=== Task instructions ===
Return, unaltered, every line from the beginning of the material below up to and including the one with "bg.inputs['Color'].default_value = (.86, .93, 1., 1);".

=== Source material ===
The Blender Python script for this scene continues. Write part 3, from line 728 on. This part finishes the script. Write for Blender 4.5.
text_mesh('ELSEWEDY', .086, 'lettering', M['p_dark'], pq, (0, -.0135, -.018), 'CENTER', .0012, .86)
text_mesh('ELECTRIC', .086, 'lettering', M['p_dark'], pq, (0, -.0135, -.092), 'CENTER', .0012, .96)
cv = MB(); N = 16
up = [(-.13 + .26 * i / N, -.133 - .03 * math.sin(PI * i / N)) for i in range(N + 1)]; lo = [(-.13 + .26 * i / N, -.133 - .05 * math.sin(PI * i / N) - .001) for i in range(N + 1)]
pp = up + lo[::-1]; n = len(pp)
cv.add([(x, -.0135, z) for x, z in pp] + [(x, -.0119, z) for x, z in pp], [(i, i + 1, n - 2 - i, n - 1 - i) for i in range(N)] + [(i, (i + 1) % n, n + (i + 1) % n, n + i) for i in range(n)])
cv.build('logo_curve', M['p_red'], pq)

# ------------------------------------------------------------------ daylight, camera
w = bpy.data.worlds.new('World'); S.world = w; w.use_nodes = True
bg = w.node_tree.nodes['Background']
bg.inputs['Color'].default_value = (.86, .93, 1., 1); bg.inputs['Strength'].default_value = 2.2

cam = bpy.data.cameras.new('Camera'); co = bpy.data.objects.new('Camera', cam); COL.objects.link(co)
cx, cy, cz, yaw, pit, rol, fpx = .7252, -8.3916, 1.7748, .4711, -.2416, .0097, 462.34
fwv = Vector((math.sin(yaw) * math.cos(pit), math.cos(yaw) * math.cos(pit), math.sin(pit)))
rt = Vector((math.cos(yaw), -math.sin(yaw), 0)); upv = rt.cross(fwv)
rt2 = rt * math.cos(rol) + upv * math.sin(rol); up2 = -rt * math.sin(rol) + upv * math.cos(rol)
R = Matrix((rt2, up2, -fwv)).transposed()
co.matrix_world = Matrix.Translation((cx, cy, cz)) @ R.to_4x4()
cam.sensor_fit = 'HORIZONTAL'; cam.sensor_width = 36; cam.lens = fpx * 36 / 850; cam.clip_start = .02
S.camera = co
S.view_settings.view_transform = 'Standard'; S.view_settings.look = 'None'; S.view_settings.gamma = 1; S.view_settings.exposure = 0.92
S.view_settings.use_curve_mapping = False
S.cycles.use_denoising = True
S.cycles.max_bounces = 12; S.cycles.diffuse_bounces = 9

=== Task response ===
The Blender Python script for this scene continues. Write part 3, from line 728 on. This part finishes the script. Write for Blender 4.5.
text_mesh('ELSEWEDY', .086, 'lettering', M['p_dark'], pq, (0, -.0135, -.018), 'CENTER', .0012, .86)
text_mesh('ELECTRIC', .086, 'lettering', M['p_dark'], pq, (0, -.0135, -.092), 'CENTER', .0012, .96)
cv = MB(); N = 16
up = [(-.13 + .26 * i / N, -.133 - .03 * math.sin(PI * i / N)) for i in range(N + 1)]; lo = [(-.13 + .26 * i / N, -.133 - .05 * math.sin(PI * i / N) - .001) for i in range(N + 1)]
pp = up + lo[::-1]; n = len(pp)
cv.add([(x, -.0135, z) for x, z in pp] + [(x, -.0119, z) for x, z in pp], [(i, i + 1, n - 2 - i, n - 1 - i) for i in range(N)] + [(i, (i + 1) % n, n + (i + 1) % n, n + i) for i in range(n)])
cv.build('logo_curve', M['p_red'], pq)

# ------------------------------------------------------------------ daylight, camera
w = bpy.data.worlds.new('World'); S.world = w; w.use_nodes = True
bg = w.node_tree.nodes['Background']
bg.inputs['Color'].default_value = (.86, .93, 1., 1); bg.inputs['Strength'].default_value = 2.2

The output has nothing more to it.